17 Apr 2025

Assessment of Neural Network Augmented Reynolds Averaged Navier Stokes Turbulence Model in Extrapolation Modes

Abstract: A machine-learned model enhances the accuracy of turbulence transport equations of RANS solver and applied for periodic hill test case. The accuracy is investigated in extrapolation modes. A parametric study is also performed to understand the effect of network hyperparameters on training and model accuracy and to quantify the uncertainty in model accuracy due to the non-deterministic nature of the neural network training. For any network, less than optimal mini-batch size results in overfitting, and larger than optimal reduces accuracy. Data clustering is an efficient approach to prevent the machine-learned model from over-training on more prevalent flow regimes, and results in a model with similar accuracy. Turbulence production is correlated with shear strain in the free-shear region, with shear strain and wall-distance and local velocity-based Reynolds number in the boundary layer regime, and with streamwise velocity gradient in the accelerating flow regime.

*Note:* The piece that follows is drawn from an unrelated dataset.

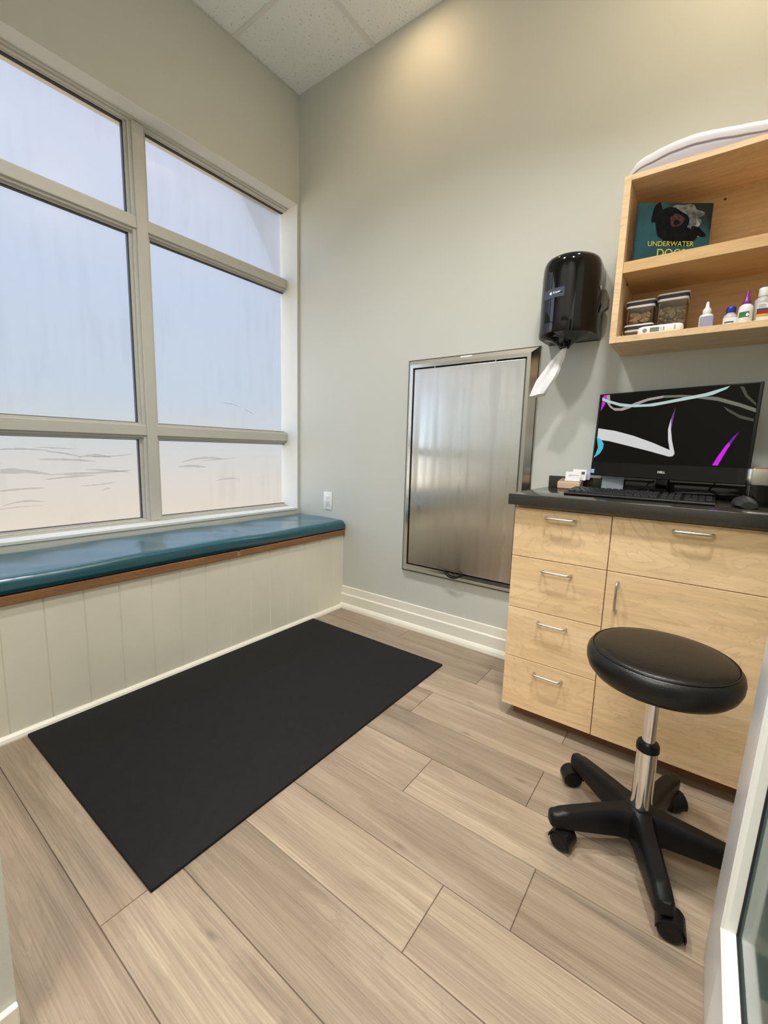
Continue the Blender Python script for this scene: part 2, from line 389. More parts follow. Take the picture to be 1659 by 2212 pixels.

The flow direction is key in identifying flow separation and reattachment regime. Machine-learned models perform poorly in extrapolation mode. A priori tests reveal model predictability improves as the hill dataset is partially added during training in a partial extrapolation model. These also provide better turbulent kinetic energy and shear stress predictions than RANS in a posteriori tests. Before a machine-learned model is applied for a posteriori tests, a priori tests should be performed.